Cierto es que, en los pueblos, la gente iban saliendo adelante como podían y complementaban los ingresos que obtenían trabajando como temporeros del campo, realizando cuanto se les ocurría para poder llevar el pan a la mesa cada día. En este sentido, muchas fueron las niñas a las que la necesidad robó la niñez y, con la temprana edad de siete u ocho años, se vieron obligadas a abandonar la escuela y los juegos y las pusieron a servir "pá quitá una boca de la casa".

Muchas fueron también mujeres que se dedicaron a coser por los campos a cambio de harina o de lo que les quisiesen dar y, otras, las más osadas, se arriesgaron a pasar mercancía de estraperlo.

"…luego ya mi marío vendía y trasperlaba el tabaco. Eso estaba prohibío pero no nos fartaba de comé. Aquí en la cochera había un autobús que salía a las cinco de la mañana pá Jeré y yo, con una barriga, tenía que llevá unos fardos asín puestos en el cuadrí y con un mantón echáo por lo alto y lo llevaba al Comes… A Granada lo llevaba mi marío en caballos y cogía por la Sierra de Ronda, como los bandolero, y una noche de niebla se perdió en er monte, en la sierra de Granada. Y cogió y se echó la pelliza por lo arto y dejó al caballo a rienda suerta… y el caballo fue el que lo sacó…" (Inés Luna Román, Aldogonales).

Por las calles de los pueblos trasegaban lecheros, aguaóres y carboneros despachando las cuartillas de leche del día, los cántaros de agua para abastecer las necesidades de la casa y el cisco para la candela. Al voceo de los recoveros las mujeres acudían a proveerse de salazones, aceite, azúcar, arroz y retales de morselina.

"El aceite lo traían los recoveros… Y me mandaba mi madre a comprá un octavo de aceite, un octavo de azúca, un octavo de arró, lo del día… Esos eran los mandaítos… Y con dos peseta te traías una compra" (Rosario Castaño Ríos, Arcos de la frontera).

Los barquilleros desataban el griterío de los niños y los afilaóres animaban las calles con su musiquilla pegajosa. El paso de las bestias acompasaba a los arrieros de pico y pala que se dejaban la piel en las riberas de los ríos cargando de tierra los serones de sus mulos para surtir de arena las casas del pueblo y retirar los escombros.

"Mi padre fue arriero primero con los burros y luego con una moto. Tenía cuatro burro con los serones y los cargaba de arena, lo llevaba a una casa que estaban haciendo y le retiraba los escombro" (Mª Carmen Gordillo García, Arcos de la Frontera).

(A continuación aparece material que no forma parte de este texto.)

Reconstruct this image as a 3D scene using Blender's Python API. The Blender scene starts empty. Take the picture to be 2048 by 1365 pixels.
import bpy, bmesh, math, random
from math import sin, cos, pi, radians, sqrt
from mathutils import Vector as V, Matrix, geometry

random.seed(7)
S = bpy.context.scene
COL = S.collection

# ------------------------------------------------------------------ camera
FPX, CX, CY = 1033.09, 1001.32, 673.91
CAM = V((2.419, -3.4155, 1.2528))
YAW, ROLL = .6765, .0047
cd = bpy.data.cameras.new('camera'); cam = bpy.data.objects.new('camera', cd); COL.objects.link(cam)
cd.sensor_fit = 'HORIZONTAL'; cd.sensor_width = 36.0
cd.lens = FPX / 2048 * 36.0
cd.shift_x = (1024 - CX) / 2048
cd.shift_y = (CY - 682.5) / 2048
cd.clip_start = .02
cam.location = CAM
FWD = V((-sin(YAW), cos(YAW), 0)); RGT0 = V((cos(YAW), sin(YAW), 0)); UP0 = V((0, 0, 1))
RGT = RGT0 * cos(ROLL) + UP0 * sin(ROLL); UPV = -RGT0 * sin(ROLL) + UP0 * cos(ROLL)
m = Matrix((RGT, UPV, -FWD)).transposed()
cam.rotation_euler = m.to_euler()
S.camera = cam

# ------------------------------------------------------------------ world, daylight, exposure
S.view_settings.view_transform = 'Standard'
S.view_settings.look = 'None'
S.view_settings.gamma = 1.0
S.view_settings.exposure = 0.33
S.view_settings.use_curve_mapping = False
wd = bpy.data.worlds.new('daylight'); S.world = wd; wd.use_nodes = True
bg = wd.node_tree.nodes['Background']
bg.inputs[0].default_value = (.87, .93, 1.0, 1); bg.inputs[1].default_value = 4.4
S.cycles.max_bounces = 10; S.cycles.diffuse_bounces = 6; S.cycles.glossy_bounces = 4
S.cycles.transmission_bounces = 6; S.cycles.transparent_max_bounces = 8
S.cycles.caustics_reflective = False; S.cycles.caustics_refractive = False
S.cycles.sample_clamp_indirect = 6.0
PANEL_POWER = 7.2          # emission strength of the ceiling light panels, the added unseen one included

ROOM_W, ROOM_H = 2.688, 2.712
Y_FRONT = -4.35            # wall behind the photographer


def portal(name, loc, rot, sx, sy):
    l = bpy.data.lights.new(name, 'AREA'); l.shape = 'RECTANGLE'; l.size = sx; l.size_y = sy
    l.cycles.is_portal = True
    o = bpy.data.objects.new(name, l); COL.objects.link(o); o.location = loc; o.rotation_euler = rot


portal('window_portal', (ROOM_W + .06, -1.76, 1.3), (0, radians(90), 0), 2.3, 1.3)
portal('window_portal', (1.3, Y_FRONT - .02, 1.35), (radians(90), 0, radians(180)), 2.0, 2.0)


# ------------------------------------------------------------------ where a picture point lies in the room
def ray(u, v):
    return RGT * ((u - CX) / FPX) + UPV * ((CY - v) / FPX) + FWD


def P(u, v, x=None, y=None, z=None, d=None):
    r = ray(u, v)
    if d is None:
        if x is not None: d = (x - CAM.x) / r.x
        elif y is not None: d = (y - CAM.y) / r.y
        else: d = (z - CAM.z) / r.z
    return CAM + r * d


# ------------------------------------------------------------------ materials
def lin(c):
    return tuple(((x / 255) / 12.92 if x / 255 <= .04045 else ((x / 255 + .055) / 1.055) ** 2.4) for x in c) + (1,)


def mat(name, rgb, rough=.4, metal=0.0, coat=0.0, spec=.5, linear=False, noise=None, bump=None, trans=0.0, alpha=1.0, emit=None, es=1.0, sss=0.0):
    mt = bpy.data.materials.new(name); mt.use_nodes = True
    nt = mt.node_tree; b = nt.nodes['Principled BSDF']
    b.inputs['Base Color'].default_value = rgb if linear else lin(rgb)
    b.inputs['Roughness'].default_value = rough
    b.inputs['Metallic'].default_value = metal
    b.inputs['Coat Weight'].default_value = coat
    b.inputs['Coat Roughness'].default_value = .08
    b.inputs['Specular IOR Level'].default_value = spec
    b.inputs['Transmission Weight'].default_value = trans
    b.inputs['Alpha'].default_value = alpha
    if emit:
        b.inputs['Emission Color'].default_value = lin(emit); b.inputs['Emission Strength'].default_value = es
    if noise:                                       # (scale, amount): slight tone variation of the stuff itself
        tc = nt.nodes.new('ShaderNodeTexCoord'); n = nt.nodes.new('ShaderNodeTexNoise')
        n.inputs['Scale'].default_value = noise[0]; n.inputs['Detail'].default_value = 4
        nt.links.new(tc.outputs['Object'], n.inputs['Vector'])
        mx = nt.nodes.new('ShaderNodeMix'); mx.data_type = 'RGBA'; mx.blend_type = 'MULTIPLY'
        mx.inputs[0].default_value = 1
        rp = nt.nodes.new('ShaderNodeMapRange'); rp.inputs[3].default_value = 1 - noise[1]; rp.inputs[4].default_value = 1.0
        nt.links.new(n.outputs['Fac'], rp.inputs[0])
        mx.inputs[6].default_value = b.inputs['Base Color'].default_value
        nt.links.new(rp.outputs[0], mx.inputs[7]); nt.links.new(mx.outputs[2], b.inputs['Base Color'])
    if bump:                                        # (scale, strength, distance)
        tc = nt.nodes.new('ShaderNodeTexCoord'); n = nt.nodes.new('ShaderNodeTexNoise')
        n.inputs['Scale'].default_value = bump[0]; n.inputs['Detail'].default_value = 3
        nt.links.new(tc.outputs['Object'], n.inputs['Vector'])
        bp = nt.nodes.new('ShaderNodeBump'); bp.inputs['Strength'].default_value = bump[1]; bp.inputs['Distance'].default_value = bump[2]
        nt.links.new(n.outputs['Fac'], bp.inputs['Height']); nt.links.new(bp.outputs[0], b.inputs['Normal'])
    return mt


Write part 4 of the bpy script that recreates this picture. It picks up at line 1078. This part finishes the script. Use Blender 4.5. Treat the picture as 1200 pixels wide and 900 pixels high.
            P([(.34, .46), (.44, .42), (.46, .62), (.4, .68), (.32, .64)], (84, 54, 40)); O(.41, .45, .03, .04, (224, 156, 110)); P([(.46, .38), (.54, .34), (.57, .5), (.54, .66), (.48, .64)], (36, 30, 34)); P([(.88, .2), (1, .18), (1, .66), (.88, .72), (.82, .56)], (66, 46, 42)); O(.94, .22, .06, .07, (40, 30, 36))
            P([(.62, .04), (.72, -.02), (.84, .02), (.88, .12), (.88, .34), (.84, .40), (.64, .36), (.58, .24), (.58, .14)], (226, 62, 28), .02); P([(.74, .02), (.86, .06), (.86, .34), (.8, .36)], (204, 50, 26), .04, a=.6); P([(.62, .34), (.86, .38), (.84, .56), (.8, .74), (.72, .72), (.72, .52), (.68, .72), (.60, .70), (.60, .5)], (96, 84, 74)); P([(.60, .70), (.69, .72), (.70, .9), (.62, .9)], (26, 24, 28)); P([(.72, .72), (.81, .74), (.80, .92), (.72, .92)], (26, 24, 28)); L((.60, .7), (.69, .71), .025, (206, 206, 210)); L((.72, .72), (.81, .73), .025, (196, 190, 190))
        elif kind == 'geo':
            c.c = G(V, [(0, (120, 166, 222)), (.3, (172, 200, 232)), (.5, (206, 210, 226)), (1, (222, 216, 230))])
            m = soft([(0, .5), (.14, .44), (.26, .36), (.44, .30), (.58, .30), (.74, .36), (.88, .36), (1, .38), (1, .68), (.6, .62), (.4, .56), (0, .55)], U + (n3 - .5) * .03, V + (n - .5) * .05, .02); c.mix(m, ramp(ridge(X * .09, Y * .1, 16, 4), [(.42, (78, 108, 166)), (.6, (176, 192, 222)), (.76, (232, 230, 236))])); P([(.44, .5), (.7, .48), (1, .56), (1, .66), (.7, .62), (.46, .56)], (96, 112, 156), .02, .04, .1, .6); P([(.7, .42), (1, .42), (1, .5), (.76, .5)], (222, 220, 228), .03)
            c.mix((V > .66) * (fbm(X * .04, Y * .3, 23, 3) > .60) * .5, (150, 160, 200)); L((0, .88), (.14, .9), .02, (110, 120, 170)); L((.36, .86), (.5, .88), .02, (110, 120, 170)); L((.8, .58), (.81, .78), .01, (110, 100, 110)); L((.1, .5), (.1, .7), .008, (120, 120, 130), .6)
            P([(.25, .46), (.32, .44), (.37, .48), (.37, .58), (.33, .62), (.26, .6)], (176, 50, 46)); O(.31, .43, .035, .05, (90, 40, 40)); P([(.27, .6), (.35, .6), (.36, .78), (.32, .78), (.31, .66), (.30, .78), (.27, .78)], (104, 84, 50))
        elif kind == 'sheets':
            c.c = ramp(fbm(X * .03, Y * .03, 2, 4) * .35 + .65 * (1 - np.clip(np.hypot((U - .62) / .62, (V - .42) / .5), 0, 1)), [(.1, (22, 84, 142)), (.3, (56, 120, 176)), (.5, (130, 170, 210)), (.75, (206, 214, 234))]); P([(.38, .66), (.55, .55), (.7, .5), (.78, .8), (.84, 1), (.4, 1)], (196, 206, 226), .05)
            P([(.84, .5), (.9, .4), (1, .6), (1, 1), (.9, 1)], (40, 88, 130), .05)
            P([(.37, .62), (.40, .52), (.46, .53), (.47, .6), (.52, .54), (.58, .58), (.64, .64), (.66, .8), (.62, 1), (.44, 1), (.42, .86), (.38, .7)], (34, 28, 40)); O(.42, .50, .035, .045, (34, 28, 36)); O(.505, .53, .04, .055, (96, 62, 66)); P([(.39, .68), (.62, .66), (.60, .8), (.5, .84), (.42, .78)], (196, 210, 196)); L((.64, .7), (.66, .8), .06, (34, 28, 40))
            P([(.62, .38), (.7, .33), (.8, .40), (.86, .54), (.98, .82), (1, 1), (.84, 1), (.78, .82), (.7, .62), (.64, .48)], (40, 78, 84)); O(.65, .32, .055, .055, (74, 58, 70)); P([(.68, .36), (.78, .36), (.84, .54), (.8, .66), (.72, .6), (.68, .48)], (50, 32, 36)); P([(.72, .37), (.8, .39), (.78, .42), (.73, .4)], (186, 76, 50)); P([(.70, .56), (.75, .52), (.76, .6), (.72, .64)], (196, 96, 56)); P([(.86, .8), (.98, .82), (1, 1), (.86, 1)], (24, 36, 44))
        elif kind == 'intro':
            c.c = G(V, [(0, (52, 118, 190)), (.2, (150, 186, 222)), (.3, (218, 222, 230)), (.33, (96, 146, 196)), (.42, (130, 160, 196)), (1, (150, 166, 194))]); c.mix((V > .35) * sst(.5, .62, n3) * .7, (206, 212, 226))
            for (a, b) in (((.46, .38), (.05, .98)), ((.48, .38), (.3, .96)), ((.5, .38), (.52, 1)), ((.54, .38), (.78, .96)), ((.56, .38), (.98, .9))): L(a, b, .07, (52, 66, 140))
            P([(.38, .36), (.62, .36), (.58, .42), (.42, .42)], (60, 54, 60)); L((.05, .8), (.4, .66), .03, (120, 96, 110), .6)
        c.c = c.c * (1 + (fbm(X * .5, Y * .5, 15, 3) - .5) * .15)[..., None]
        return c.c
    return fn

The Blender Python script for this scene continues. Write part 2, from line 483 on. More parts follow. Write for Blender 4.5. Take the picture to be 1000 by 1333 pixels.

Mágico es el halo que envuelve el recuerdo de latoneros y lateros y son muchos los que recrean con añoranza la figura del Tío de las latas: el entrechocar herrumbroso de las latas servía de reclamo a los chiquillos que, en un santiamén, les salían al paso y se arremolinaban ante aquel viejo de pasos cansados que cargaba a su espalda un enorme saco atestado de latas. El Tío de las latas las cambiaba o las vendía y, el que podía, adquiría alguna lata para poder meter el azúcar, la sal… Esas latas formaban parte del menaje convirtiéndose en las fiambreras de antaño pues, antes de que llegasen a nuestras vidas el frigorífico, y el vidrio y el plástico las relegasen al olvido, esas viejas latas junto con las tinajas fueron las reinas de la despensa del pasado.

Como la historia es de quienes la cuentan, por los testimonios rescatados se podría afirmar que en los pueblos no eran tantos los que podían disfrutar de un pequeño huerto y, menos aún, de un provechoso corral. Los más afortunados poseían algunas colmenas para abastecerse de miel y, con suerte, unas cuantas cabras, algunas bestias para la carga y las labores del campo o algunas aves de corral.

"Los pollos y los pavos los criábamos en el corral porque antes todas las casas tenían gallineros y para criarlos le echábamos maíz, trigo y pipas además de hojas de lechuga y cáscaras de sandía del huerto. Cuando cogía varios kilos, los matábamos para el consumo de la casa y una parte de ellos los dejábamos para el cocido, normalmente las gallinas, y el resto se hacía en salsa" (Rafaela Pérez Pérez, Prado del Rey).